Questo libro interseca prospettive di genere e di antropologia femminista con indagini sulle donne rifugiate e migranti a partire dagli anni Settanta del secolo scorso. Il testo esplora alcuni studi etnografici sulle migrazioni delle donne alla luce dei passaggi storici delle teorie di genere e femministe, proponendo un’angolatura teorica innovativa per lo studio della mobilità umana.
In contrasto con l’immagine persistente che ritrae immigrate e rifugiate come soggetti sospesi dalla storia, queste pagine mostrano come siano proprio coloro che infrangono sicurezze, presentandosi sulla scena politica come profughe e migranti, superando le linee del colore, del genere, della classe, a proporre prospettive radicali per l’analisi dei poteri dello Stato, delle gerarchie sociali e anche dell’ineguale distribuzione politica del dolore.

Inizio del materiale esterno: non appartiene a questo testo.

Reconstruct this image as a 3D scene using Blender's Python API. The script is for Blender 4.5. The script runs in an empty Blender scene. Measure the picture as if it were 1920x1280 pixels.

In senso più ampio, il volume è un’occasione per mostrare il potenziale scientifico e politico delle prospettive di genere e femministe di fronte all’analisi dei processi sociali e del potere, e per mettere in luce quanto la mobilità umana sia centrale per discutere delle strutture di dominio e prevaricazione, di subordinazione e lesione dei diritti, di resistenze e di lotte.